Suspiria – que ganhou remake este ano pelas mãos de Luca Guadagnino (Me Chame pelo seu Nome) – funciona de duas maneiras. Por um lado, é o avô de Cisne Negro (2010), de Darren Aronofsky, e fala sobre uma jovem bailarina chamada Suzy Bannion (Jessica Harper) ingressando numa prestigiada escola de dança e balé na Alemanha. Suzy chega como a promissora nova estrela da instituição, mas logo descobre estranhos acontecimentos e mortes de outras alunas – todas receosas com os eventos no local. Por outro lado, Argento investe num verdadeiro covil de bruxas enterrado abaixo da escola. Nesta camada paralela, Suspiria ganha contornos de O Bebê de Rosemary (1968), de Roman Polanski, no qual um cenário aparentemente acolhedor esconde terríveis segredos do passado, mantidos vivos até hoje.
Com Suspiria, inadvertidamente, Dario Argento dava início a sua chamada trilogia das Mães. E a primeira apresentada é justamente esta que ficou conhecida como a Mãe dos Suspiros (daí “suspiria”, ou “suspiro”, “Falta de Ar”). A ideia ficou na cabeça do diretor e ele seguiu adiante com ela em seu filme seguinte. A Mansão do Inferno (Inferno), de 1980, move a trama da Alemanha para Nova York e Roma. Rose Elliot (Irene Miracle) encontra o livro ancestral explicando sobre as três entidades conhecidas como As Três Mães. Logo, cabe a seu irmão Mark Elliot (Leigh McCloskey) evitar o apocalipse e impedir que a força conhecida como Mãe das Trevas cause um cataclismo.
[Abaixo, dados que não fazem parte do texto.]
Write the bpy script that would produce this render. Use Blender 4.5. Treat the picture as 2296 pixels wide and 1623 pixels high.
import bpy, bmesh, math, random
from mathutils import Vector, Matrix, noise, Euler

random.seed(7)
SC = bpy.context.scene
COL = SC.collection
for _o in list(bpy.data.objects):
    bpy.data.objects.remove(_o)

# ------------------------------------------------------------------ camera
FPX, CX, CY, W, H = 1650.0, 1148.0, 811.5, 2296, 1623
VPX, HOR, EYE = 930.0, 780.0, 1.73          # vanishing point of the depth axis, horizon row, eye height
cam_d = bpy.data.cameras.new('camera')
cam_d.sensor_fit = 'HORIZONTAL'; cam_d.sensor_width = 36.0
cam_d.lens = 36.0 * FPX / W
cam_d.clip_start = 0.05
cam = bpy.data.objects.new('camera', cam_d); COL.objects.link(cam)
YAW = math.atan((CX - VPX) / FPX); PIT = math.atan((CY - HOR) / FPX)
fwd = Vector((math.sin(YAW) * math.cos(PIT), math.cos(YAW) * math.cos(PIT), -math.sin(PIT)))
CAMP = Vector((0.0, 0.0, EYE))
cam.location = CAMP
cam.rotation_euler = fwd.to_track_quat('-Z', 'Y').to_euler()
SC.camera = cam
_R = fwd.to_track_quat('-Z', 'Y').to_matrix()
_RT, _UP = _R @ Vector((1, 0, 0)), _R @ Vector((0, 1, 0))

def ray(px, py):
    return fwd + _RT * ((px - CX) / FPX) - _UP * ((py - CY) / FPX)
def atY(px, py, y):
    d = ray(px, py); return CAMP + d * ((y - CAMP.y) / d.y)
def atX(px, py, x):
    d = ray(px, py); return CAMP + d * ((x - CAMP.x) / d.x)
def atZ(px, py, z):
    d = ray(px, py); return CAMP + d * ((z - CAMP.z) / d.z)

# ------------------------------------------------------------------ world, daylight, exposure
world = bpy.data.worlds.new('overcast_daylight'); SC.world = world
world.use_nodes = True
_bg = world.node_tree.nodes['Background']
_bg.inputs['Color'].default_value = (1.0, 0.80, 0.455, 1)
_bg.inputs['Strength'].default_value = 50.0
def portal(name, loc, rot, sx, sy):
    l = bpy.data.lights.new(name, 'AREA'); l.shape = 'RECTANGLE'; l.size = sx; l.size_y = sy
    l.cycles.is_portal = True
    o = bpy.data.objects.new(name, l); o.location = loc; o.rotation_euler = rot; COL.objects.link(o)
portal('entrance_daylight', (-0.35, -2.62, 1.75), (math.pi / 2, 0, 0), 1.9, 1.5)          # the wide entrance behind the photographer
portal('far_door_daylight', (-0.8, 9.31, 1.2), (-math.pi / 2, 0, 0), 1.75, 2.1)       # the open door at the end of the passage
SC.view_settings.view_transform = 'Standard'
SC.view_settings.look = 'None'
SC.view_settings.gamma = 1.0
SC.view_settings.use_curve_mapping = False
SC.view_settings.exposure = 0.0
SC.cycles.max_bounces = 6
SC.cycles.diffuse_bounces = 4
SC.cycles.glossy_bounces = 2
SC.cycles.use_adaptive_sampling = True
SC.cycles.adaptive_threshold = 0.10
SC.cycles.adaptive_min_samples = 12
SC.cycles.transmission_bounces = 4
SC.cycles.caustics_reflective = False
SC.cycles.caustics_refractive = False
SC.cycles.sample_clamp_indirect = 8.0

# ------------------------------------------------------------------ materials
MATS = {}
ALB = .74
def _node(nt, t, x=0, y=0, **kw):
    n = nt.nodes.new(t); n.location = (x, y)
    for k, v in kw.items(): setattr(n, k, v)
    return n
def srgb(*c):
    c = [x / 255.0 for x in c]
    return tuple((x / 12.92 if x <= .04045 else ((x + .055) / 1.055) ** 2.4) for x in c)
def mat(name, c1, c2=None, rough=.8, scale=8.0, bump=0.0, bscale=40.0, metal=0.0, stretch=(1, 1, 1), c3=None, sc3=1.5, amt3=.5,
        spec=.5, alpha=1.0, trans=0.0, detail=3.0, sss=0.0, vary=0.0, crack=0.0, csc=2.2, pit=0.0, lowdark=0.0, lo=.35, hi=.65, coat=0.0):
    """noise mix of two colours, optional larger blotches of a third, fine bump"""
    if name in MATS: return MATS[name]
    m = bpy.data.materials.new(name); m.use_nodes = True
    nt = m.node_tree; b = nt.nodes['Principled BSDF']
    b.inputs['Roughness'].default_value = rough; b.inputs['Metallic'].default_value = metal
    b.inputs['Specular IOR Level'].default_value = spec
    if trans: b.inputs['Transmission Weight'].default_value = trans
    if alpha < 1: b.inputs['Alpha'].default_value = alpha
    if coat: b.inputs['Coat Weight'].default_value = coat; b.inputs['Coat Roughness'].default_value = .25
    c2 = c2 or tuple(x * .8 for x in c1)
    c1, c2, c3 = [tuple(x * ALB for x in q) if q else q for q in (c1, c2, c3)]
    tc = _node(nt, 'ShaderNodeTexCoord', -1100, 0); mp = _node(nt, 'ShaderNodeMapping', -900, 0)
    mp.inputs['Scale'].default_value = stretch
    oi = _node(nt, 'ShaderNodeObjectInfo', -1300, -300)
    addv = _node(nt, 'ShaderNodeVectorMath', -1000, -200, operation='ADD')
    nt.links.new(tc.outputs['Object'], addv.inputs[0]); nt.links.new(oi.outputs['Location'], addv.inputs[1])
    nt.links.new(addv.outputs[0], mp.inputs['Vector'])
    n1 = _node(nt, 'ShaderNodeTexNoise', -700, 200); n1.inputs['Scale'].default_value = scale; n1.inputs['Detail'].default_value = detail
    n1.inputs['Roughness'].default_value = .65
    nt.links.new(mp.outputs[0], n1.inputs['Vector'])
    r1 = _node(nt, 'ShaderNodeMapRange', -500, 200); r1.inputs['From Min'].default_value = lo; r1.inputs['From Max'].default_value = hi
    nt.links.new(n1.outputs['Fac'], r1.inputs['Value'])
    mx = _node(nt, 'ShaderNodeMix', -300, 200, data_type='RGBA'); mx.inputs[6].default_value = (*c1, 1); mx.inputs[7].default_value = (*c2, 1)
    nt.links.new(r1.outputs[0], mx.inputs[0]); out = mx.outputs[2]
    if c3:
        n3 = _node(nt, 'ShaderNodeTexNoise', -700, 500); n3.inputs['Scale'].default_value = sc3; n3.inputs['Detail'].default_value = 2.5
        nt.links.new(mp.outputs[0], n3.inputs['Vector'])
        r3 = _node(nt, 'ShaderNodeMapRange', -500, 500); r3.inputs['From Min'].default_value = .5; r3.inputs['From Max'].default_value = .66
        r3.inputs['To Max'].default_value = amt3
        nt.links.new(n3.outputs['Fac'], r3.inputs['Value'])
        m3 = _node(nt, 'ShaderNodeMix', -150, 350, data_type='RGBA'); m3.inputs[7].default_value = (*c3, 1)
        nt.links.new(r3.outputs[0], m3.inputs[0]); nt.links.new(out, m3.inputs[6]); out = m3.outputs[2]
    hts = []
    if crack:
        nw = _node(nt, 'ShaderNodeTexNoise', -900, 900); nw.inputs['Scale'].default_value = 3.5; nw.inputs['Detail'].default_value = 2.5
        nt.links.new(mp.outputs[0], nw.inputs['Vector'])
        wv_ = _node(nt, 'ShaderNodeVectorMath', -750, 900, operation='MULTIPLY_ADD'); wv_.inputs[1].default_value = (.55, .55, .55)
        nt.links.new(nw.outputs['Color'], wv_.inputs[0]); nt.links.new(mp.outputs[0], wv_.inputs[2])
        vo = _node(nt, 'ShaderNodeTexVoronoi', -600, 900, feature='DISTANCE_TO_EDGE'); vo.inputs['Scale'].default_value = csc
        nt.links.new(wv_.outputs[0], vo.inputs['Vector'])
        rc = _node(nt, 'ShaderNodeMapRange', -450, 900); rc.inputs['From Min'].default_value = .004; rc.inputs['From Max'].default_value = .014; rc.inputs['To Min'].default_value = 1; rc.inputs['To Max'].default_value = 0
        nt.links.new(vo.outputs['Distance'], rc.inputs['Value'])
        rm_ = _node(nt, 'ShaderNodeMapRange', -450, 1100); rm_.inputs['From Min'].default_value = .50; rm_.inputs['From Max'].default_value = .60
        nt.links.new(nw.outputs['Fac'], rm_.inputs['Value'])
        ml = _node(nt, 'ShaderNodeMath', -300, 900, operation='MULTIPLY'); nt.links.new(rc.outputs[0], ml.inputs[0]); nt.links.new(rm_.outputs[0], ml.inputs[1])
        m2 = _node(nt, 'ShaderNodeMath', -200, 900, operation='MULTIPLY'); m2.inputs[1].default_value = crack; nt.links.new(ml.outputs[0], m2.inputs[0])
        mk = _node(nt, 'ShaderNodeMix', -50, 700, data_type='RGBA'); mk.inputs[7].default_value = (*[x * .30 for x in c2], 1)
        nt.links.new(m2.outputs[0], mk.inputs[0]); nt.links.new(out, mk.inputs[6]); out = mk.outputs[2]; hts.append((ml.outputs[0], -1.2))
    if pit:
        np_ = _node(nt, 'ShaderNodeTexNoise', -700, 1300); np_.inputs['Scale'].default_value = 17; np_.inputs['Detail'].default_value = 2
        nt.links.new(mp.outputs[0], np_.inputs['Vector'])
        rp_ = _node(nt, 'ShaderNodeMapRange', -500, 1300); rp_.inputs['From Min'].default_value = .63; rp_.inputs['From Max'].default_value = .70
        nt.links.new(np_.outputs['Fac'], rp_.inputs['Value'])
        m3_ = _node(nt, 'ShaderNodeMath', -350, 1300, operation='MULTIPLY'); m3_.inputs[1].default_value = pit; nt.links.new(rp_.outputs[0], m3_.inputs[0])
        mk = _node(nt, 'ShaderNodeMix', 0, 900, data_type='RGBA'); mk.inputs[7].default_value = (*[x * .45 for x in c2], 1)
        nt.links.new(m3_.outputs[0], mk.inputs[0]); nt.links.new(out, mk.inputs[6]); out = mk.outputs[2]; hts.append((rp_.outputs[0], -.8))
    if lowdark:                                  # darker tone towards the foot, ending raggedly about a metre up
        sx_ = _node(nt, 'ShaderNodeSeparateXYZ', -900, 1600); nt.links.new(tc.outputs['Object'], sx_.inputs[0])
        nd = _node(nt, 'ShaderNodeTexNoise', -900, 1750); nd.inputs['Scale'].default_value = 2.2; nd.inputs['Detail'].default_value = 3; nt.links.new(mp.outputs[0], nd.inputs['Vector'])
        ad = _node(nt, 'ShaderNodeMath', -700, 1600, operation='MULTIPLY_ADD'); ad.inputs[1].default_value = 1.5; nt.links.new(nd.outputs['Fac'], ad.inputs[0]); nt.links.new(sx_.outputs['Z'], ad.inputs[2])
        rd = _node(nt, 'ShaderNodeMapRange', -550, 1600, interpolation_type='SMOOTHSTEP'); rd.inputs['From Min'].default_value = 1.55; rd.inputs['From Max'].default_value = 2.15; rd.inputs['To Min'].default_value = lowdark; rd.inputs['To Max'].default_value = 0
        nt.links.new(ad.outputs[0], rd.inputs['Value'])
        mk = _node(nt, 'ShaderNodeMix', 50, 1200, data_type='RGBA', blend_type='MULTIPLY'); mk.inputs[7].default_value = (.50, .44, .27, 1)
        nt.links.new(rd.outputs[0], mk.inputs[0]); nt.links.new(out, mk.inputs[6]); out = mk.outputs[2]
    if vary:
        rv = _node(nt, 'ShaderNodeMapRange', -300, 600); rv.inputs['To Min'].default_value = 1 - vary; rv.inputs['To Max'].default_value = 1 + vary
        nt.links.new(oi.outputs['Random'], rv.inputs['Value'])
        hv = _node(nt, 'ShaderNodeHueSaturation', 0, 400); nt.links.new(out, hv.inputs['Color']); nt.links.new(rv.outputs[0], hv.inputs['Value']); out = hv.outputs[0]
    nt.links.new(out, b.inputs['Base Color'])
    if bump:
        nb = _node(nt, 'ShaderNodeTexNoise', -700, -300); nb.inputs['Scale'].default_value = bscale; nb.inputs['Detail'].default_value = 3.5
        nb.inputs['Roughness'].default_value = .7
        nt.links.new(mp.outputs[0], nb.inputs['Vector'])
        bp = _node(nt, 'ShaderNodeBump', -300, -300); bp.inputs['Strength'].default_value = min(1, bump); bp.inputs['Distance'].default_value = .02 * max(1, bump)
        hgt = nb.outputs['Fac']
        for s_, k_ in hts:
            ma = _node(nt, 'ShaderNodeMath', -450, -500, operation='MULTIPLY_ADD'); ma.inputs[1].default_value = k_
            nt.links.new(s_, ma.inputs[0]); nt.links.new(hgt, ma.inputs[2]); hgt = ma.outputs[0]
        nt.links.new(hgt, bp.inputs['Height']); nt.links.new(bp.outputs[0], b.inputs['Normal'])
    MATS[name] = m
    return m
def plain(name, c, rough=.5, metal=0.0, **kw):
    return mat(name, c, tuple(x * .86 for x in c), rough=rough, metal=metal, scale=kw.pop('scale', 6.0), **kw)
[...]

Depois de um grande hiato, causado pela falta do mesmo impacto que Inferno causou em relação à Suspiria, Dario Argento finalmente revisitou a lenda das três mães de novo, para – ao que tudo indica – encerrar de maneira propícia sua trilogia. O Retorno da Maldição: A Mãe das Lágrimas (The Mother of Tears), de 2007, incluiu sua filha, Asia Argento, com quem o diretor já vinha trabalhando desde Trauma (1993), pela primeira vez num filme das três mães. Asia protagoniza como Sarah Mandy, funcionária de um museu em Roma que sem querer desperta a terceira mãe: a Mãe das Lágrimas. Como diz o título.
O curioso do encerramento é que o roteiro cria um forte vínculo com os outros filmes, em especial Suspiria, citando os feitos da bailarina Suzy – num momento expositivo no qual um padre conta para a personagem de Asia sobre as bruxas e seus perigos para o mundo caso não sejam impedidas. Este é também o filme mais apocalíptico da trilogia, cujas ameaças foram se intensificando em escala – em Suspiria tudo era centrado num único prédio, em Inferno existia a possibilidade de se espalhar, e em A Mãe das Lágrimas vemos em primeira mão a coisa se alastrar e tomar as ruas, com chacinas públicas. Esta é a entidade mais sedutora de todas. Enquanto nos filmes anteriores as mães assumiam formas decrépitas em recuperação, aqui a Mãe das Lágrimas já chega ao mundo nas belíssimas e jovens formas da israelense Moran Atis, dona de trajes reveladores e hiper sexualizados ao longo de suas aparições.
Durante o Festival de Toronto 2007, onde o longa fez sua estreia, Dario Argento chegou a dizer que não descarta um quarto filme abordando “as três mães”. Asia brincou sobre a possibilidade de se tratar de uma “pré-sequência”. No ano em que o novo Suspiria chega para celebrar o cineasta, não seria nada mal que o lendário diretor começasse a pensar seriamente nesta ideia.
Agora, resta esperar para saber se o novo Suspiria aborda tais questões, se de cara abre espaço para as continuações – ou se funciona como obra única, com começo, meio e fim, esquecendo qualquer possibilidade de ampliar este universo como Argento fez.